[Heathkit] Broadband dipoles

Kenneth G. Gordon kgordon2006 at verizon.net
Sat Nov 25 23:33:07 EST 2006


On 24 Nov 2006 at 21:49, Peter Markavage wrote:

> It almost sounds like an inverted Vee turnstyle antenna except you
> normally feed the second Vee with a quarter wave length of 75 ohm
> cable between it and the other antenna input if you're using 50 ohm
> coax to feed the "array". This provides you with a 360 onmi
> directional pattern generally good for the frequencies at which the
> antennas are cut. I'm not sure what kind of radiation pattern you're
> getting just putting the antennas in parallel and at 90 degrees to
> each other. Were you feeding them with open wire line? 

No. 50 ohm coax. The two inverted-vee antennae were cut for 80 and 
40 meters, and were also being used as the top guy wires to hold up a 
33 foot vertical. If there had been enough height, they would have been 
cut for 160 and 80 instead, but weren't.

The vertical was fed at the base with 50 ohm coax via a tuner and was 
used to work 40/20/15/10 meters.
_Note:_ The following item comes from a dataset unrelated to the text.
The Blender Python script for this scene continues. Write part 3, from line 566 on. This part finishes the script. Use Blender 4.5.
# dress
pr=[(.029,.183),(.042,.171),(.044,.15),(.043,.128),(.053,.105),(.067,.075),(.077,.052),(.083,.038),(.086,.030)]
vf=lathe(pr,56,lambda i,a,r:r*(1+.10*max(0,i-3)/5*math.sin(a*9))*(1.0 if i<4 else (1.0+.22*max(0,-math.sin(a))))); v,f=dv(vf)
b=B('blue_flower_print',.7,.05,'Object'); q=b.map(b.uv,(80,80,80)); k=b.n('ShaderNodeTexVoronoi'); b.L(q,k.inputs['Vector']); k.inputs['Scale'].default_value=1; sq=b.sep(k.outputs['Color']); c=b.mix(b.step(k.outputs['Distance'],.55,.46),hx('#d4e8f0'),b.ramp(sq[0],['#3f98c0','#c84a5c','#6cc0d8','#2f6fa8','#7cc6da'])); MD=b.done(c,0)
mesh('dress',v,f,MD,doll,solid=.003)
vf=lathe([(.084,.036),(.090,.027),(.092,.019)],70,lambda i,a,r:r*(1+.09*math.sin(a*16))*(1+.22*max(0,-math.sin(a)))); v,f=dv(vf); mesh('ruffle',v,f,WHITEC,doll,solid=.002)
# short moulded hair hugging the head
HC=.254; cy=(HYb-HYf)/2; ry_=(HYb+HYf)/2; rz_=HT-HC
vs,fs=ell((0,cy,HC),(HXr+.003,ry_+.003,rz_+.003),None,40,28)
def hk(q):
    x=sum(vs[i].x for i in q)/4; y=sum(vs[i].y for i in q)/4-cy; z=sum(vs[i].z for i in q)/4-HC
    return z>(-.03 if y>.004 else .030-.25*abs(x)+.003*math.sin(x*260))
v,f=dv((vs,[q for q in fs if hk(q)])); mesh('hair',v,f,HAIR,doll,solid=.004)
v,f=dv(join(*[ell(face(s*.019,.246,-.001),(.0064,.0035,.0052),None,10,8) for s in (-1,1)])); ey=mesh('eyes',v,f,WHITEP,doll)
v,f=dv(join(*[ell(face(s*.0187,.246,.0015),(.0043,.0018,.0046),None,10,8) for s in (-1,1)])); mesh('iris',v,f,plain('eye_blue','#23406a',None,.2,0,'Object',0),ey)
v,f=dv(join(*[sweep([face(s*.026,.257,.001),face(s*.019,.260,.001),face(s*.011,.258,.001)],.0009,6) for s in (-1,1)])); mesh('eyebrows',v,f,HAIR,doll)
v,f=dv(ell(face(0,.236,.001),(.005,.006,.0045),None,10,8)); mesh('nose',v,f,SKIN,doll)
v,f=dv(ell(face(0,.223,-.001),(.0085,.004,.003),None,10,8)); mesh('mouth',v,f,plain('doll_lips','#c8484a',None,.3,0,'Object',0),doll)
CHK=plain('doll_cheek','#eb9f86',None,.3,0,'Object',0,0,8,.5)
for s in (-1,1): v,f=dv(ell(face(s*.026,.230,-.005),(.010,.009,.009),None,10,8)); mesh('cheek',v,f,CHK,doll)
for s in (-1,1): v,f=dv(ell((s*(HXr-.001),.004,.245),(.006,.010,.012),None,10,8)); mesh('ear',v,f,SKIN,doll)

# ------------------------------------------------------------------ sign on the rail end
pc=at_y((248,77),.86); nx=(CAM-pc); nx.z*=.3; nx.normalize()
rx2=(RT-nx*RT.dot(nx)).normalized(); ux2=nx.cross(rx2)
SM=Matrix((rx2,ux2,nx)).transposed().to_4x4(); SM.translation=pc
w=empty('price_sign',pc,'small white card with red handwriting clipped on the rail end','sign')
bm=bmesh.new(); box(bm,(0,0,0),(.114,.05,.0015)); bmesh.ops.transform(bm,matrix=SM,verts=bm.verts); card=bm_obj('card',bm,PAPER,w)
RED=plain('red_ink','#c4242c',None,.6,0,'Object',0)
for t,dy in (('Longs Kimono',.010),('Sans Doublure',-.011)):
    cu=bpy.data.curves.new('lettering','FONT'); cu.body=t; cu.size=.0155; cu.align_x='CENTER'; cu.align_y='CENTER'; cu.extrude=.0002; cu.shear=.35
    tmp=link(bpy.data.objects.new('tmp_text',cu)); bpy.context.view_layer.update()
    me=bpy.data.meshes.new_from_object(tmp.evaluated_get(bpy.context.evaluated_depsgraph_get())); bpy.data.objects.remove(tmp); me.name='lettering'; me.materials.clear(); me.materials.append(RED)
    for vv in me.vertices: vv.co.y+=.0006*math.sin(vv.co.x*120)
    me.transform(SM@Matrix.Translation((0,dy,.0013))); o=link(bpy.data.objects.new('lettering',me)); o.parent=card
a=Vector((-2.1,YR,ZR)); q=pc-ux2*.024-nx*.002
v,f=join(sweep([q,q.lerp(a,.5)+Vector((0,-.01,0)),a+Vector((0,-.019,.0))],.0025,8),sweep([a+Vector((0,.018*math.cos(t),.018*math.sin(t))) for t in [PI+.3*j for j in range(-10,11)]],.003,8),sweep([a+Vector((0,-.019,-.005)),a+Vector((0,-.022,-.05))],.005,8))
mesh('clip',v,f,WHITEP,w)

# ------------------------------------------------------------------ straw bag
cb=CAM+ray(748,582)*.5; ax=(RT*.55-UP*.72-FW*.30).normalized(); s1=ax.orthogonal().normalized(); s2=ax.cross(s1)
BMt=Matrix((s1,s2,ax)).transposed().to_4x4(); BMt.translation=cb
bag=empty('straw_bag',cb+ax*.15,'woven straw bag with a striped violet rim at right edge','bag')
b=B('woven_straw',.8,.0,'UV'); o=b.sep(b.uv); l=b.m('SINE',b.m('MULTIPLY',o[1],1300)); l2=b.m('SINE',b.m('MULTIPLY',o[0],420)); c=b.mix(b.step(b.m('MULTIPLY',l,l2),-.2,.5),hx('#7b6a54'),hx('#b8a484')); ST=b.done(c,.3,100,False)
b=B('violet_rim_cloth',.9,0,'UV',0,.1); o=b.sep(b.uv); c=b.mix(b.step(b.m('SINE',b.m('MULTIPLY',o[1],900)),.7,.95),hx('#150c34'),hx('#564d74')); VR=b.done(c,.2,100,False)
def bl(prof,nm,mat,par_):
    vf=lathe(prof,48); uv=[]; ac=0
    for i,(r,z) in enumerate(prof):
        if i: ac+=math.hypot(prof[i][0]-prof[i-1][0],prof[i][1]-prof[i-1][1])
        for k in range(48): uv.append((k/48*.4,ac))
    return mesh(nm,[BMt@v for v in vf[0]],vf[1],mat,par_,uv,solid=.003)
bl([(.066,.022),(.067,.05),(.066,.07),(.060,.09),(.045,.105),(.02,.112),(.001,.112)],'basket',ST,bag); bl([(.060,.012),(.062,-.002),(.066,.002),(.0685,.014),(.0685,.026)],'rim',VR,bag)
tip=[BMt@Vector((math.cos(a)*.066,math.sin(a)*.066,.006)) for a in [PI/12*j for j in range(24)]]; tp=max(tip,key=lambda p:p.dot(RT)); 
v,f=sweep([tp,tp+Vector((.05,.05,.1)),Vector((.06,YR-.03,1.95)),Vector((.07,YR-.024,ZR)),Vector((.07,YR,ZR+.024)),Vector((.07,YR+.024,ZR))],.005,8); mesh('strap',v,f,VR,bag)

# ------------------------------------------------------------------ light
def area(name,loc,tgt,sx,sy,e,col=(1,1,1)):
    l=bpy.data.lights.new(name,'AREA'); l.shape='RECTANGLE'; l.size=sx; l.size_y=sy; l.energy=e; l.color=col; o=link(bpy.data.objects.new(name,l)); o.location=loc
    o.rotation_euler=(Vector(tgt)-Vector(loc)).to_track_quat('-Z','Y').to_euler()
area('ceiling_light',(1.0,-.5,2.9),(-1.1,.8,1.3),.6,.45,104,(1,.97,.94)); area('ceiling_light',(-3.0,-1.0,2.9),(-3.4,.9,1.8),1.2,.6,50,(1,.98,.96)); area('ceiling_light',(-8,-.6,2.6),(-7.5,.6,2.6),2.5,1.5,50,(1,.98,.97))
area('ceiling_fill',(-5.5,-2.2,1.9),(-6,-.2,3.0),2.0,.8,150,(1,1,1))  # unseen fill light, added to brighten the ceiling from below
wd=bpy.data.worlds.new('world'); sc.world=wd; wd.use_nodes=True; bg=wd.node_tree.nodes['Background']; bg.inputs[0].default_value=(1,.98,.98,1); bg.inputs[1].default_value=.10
The vertical was 1/4 wave on 40, 1/2 
wave on 20, 3/4 wave on 15, and one wave on 10. It didn't work 
particulary well on 10 meters, as far as we could tell (maybe it was 
simply lousy band conditions) but worked quite well on the other bands.

The entire "array" was mounted on top of a chimney on the top of a two-
story house.

4 "ground radials" cut for 40 meters were attached at the bottom of the 
vertical, so it looked somewhat like a large ground-plane antenna.

It was a "compromise" antenna at best, yet worked quite well for what it 
was.

The radiation pattern seemed to be pretty much omni-directional. We 
never tested it rigorously, but we could work everything we could hear 
with a 100 watt output transceiver.

One support, all bands (except WARC).